1

I have a statement like

The performance of the proposed scheme, and its dependence on …

Here, ‘it’ can refer to either the performance of the scheme, or the scheme itself. I changed the statement to

The performance of the proposed scheme, and the dependence of the performance on …

– which doesn’t seem very professional due to redundancy.

It is possible to change the statement in such a manner that it is unambiguous as well as sounds professional (for an academic document)?

For the sake of completeness, the full sentence is

The performance of the proposed scheme, and its dependence on various parameters, including X and Y, is reported.

EDIT:

I was able to use the ideas from some answers here to come up with a sentence that I'm pretty satisfied with:

The proposed scheme's performance and its dependence on various parameters, including X and Y, is reported.

However, now I don't know which answer to accept, since this solution came to me after reading multiple solutions here! Please help?

  • Proof-reading/ writing advice may not be on-topic on ELU. – Kris Jul 1 '14 at 9:35
4

You might try:

The performance of the proposed scheme, and the dependence of that performance on various parameters, including X and Y, is reported.

This is strictly a personal view — although seeing as this question is regarding style, I do not see how it could be otherwise — but the substitution of the definite article the with the determiner that serves to underscore and thus justify the sense of redundancy. It is made to appear quite deliberate, and thus emphasises a focus on clarity, which is, after all, of great importance in academic and formal writing.

  • I agree this is an improvement on the second form, but I actually don't see a problem with the original either (and it's more concise). There is an ambiguity between "the dependence of the proposed scheme..." and "the dependence of the performance...", but the latter is the more obvious interpretation, and the former amounts to just about the same meaning. – bobtato Jul 1 '14 at 11:51
  • @568ml - your suggestion is clear to me. It seems the report actually refers to two things: overall performance, and that performance's dependence on various parameters. By not stating 'overall' in some way, the (slight) ambiguity appears. – Pete855217 Jul 1 '14 at 14:35
  • @bobtato: The distinction is not obvious, and is critical for an academic publication. I would expect the paper would discuss both overall performance, and performance dependence on X and Y variables, as two components in the report. – Pete855217 Jul 1 '14 at 14:45
  • Sure, but I meant that if you misread it as "the dependence of the scheme on X and Y", you would end up taking the same meaning from that as you would from "the dependence of the performance of the scheme"-- so the ambiguity of the pronoun in the first form doesn't change the eventual meaning in this case. – bobtato Jul 1 '14 at 14:55
0

Personally, I have no problem with your first sentence.

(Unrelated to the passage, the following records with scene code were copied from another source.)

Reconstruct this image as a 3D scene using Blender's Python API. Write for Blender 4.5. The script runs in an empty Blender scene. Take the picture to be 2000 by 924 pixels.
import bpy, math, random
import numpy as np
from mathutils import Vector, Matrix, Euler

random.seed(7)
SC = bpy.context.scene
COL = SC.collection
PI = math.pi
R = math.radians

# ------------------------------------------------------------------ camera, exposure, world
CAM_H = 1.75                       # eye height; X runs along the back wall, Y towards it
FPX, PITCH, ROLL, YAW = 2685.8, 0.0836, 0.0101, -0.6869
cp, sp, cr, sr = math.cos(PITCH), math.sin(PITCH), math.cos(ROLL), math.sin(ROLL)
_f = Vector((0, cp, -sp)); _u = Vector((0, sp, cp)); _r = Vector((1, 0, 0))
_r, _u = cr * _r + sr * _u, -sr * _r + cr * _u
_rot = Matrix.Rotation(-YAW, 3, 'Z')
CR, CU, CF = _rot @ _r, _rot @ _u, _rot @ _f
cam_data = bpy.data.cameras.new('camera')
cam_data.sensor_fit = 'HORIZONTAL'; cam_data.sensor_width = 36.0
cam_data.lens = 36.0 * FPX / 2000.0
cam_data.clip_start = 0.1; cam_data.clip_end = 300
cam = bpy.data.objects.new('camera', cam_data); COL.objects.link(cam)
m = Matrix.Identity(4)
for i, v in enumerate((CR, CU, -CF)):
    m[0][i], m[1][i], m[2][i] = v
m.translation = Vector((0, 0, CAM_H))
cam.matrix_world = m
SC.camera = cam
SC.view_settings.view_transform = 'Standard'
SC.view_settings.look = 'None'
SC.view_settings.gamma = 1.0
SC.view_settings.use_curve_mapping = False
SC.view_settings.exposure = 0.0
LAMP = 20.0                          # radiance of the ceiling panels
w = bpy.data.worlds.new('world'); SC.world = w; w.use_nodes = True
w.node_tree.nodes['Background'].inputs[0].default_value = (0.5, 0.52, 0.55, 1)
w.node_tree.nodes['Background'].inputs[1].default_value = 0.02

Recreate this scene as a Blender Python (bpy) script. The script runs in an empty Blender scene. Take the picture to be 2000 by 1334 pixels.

Mentally, while reading your sentence, my mind holds onto performance and links it to its dependence. Why? Because the subject of the sentence is performance; the prepositional phrase of the proposed scheme simply adds some descriptive language which modifies performance.

Another person might feel differently, and that's OK. To me, however, the meaning is not lost, even if the descriptive words were to go on forever (well . . . slight exaggeration), as in

"The performance of the proposed scheme which has been put forward by Mr. Stilton from the Research and Development Department of our company, and its dependence on various parameters, including X and Y, is reported."

While I'm at it, however, I am not a big fan of the passive is reported, so I'd change the passive to active, if possible, and recast the sentence:

"Ms. Rocheford has reported that the performance of the proposed scheme is dependent on various parameters, including X and Y."

  • Your suggestions still leave the meaning unclear: is the dependence about the scheme, or the performance? – Pete855217 Jul 1 '14 at 14:47
  • @Pete855217: We may need to agree to disagree agreeably, Pete. To MY ear, the sentence is perfectly understandable. Another example: "The speed of the car--well, it gives me a chill up the spine!" Is there any doubt the "it" refers to speed and not car? Not to me. Almost any similar phrase (is there a grammatical name for it? I'm no grammarian!) separating the pronoun from its referent works pretty much the same, as far as I'm concerned. Don – rhetorician Jul 1 '14 at 16:30
  • The example you provided makes sense to your (and probably everybody's elses) ear because you've chosen two nouns where fear is far more relevant to the first than the second. Contrary to your assertion that 'amost any similar phrase...', there are lots of cases where the meaning is unclear. The OP's was one (hence the question). Here's another: 'The chemical's viscosity and its effect on frogs is detrimental'. So, no, given that kind of example, we don't agree. – Pete855217 Jul 20 '14 at 6:08
0

You could remove the ambiguity like so, though probably at the cost of some readability:

The performance and its dependence on various parameters, including X and Y, of the proposed scheme is reported.